### Challenge
Restate the entries below word for word, omitting nothing.
^^^^
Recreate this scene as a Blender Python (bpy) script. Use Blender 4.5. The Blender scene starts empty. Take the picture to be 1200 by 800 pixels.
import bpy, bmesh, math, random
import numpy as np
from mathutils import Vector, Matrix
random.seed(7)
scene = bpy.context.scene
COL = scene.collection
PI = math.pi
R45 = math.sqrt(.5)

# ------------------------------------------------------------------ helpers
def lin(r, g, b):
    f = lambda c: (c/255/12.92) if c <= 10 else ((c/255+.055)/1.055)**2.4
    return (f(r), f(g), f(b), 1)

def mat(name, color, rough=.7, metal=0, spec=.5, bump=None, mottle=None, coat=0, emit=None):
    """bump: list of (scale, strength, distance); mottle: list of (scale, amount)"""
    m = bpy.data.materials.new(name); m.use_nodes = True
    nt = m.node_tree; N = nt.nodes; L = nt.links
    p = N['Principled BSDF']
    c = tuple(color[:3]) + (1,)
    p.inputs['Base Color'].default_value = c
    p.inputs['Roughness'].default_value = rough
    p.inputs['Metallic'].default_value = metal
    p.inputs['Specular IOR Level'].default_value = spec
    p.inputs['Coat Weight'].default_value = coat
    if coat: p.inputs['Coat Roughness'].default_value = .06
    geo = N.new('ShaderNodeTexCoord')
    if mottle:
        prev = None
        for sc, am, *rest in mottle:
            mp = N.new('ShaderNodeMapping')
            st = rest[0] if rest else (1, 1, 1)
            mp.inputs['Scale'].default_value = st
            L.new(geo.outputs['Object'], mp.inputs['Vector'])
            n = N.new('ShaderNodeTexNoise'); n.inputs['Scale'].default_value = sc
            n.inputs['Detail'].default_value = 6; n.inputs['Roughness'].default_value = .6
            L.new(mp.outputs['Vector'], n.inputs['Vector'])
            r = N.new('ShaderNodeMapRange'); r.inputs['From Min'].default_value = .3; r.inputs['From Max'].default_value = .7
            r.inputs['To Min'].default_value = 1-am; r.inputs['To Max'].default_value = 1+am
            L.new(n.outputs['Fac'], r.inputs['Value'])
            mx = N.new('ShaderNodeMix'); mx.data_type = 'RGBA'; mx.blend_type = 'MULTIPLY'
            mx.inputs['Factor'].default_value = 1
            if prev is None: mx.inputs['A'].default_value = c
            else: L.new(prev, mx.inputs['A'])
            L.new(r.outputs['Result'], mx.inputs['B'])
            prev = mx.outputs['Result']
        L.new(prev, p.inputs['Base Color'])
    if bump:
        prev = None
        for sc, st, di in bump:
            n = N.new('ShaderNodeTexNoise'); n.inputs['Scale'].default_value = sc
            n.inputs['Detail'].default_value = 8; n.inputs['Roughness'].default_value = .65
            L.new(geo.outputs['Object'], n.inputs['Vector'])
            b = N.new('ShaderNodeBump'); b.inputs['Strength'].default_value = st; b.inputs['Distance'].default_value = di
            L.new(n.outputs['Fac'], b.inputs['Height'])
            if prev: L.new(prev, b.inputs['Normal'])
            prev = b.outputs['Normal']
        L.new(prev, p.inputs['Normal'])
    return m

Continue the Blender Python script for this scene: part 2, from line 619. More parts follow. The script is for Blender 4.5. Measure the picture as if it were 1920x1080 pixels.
^^^^
### Exercise output
Recreate this scene as a Blender Python (bpy) script. Use Blender 4.5. The Blender scene starts empty. Take the picture to be 1200 by 800 pixels.
import bpy, bmesh, math, random
import numpy as np
from mathutils import Vector, Matrix
random.seed(7)
scene = bpy.context.scene
COL = scene.collection
PI = math.pi
R45 = math.sqrt(.5)

# ------------------------------------------------------------------ helpers
def lin(r, g, b):
    f = lambda c: (c/255/12.92) if c <= 10 else ((c/255+.055)/1.055)**2.4
    return (f(r), f(g), f(b), 1)

def mat(name, color, rough=.7, metal=0, spec=.5, bump=None, mottle=None, coat=0, emit=None):
    """bump: list of (scale, strength, distance); mottle: list of (scale, amount)"""
    m = bpy.data.materials.new(name); m.use_nodes = True
    nt = m.node_tree; N = nt.nodes; L = nt.links
    p = N['Principled BSDF']
    c = tuple(color[:3]) + (1,)
    p.inputs['Base Color'].default_value = c
    p.inputs['Roughness'].default_value = rough
    p.inputs['Metallic'].default_value = metal
    p.inputs['Specular IOR Level'].default_value = spec
    p.inputs['Coat Weight'].default_value = coat
    if coat: p.inputs['Coat Roughness'].default_value = .06
    geo = N.new('ShaderNodeTexCoord')
    if mottle:
        prev = None
        for sc, am, *rest in mottle:
            mp = N.new('ShaderNodeMapping')
            st = rest[0] if rest else (1, 1, 1)
            mp.inputs['Scale'].default_value = st
            L.new(geo.outputs['Object'], mp.inputs['Vector'])
            n = N.new('ShaderNodeTexNoise'); n.inputs['Scale'].default_value = sc
            n.inputs['Detail'].default_value = 6; n.inputs['Roughness'].default_value = .6
            L.new(mp.outputs['Vector'], n.inputs['Vector'])
            r = N.new('ShaderNodeMapRange'); r.inputs['From Min'].default_value = .3; r.inputs['From Max'].default_value = .7
            r.inputs['To Min'].default_value = 1-am; r.inputs['To Max'].default_value = 1+am
            L.new(n.outputs['Fac'], r.inputs['Value'])
            mx = N.new('ShaderNodeMix'); mx.data_type = 'RGBA'; mx.blend_type = 'MULTIPLY'
            mx.inputs['Factor'].default_value = 1
            if prev is None: mx.inputs['A'].default_value = c
            else: L.new(prev, mx.inputs['A'])
            L.new(r.outputs['Result'], mx.inputs['B'])
            prev = mx.outputs['Result']
        L.new(prev, p.inputs['Base Color'])
    if bump:
        prev = None
        for sc, st, di in bump:
            n = N.new('ShaderNodeTexNoise'); n.inputs['Scale'].default_value = sc
            n.inputs['Detail'].default_value = 8; n.inputs['Roughness'].default_value = .65
            L.new(geo.outputs['Object'], n.inputs['Vector'])
            b = N.new('ShaderNodeBump'); b.inputs['Strength'].default_value = st; b.inputs['Distance'].default_value = di
            L.new(n.outputs['Fac'], b.inputs['Height'])
            if prev: L.new(prev, b.inputs['Normal'])
            prev = b.outputs['Normal']
        L.new(prev, p.inputs['Normal'])
    return m

Continue the Blender Python script for this scene: part 2, from line 619. More parts follow. The script is for Blender 4.5. Measure the picture as if it were 1920x1080 pixels.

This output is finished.